== Stated goal ==
Return all lines below containing the word "scene".

┄┄┄┄┄┄┄┄┄┄

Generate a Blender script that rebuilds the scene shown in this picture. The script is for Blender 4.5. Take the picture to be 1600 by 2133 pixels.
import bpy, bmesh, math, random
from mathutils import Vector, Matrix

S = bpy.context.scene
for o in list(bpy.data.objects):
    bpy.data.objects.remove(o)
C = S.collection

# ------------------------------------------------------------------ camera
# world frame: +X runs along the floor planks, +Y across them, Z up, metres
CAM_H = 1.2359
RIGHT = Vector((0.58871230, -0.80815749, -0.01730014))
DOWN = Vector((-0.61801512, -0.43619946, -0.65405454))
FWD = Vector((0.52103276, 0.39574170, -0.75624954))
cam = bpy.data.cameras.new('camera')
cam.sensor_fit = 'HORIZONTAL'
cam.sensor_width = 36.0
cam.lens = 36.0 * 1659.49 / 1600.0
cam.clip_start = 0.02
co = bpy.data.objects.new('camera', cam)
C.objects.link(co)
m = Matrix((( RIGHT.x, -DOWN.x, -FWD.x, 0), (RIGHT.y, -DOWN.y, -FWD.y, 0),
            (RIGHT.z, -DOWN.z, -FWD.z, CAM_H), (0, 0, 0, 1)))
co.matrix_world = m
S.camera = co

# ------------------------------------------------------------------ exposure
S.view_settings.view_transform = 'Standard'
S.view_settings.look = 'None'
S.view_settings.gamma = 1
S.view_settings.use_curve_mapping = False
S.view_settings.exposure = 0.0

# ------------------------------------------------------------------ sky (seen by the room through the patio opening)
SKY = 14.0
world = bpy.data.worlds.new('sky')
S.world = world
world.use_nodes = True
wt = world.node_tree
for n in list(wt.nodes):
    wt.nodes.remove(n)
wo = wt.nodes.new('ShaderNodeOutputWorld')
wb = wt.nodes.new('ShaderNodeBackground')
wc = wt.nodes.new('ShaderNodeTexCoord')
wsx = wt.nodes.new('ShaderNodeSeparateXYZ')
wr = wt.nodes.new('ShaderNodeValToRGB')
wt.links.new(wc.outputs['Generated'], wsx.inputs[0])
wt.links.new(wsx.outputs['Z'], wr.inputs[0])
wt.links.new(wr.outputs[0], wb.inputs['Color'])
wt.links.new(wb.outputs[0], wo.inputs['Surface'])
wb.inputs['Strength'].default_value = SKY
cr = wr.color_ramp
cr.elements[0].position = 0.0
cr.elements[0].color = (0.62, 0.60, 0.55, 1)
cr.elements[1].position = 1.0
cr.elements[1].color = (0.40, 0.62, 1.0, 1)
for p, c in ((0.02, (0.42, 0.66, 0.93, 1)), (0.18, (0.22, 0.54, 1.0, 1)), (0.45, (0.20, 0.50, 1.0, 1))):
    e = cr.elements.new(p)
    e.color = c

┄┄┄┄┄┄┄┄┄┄

== Full response ==
Generate a Blender script that rebuilds the scene shown in this picture. The script is for Blender 4.5. Take the picture to be 1600 by 2133 pixels.
S = bpy.context.scene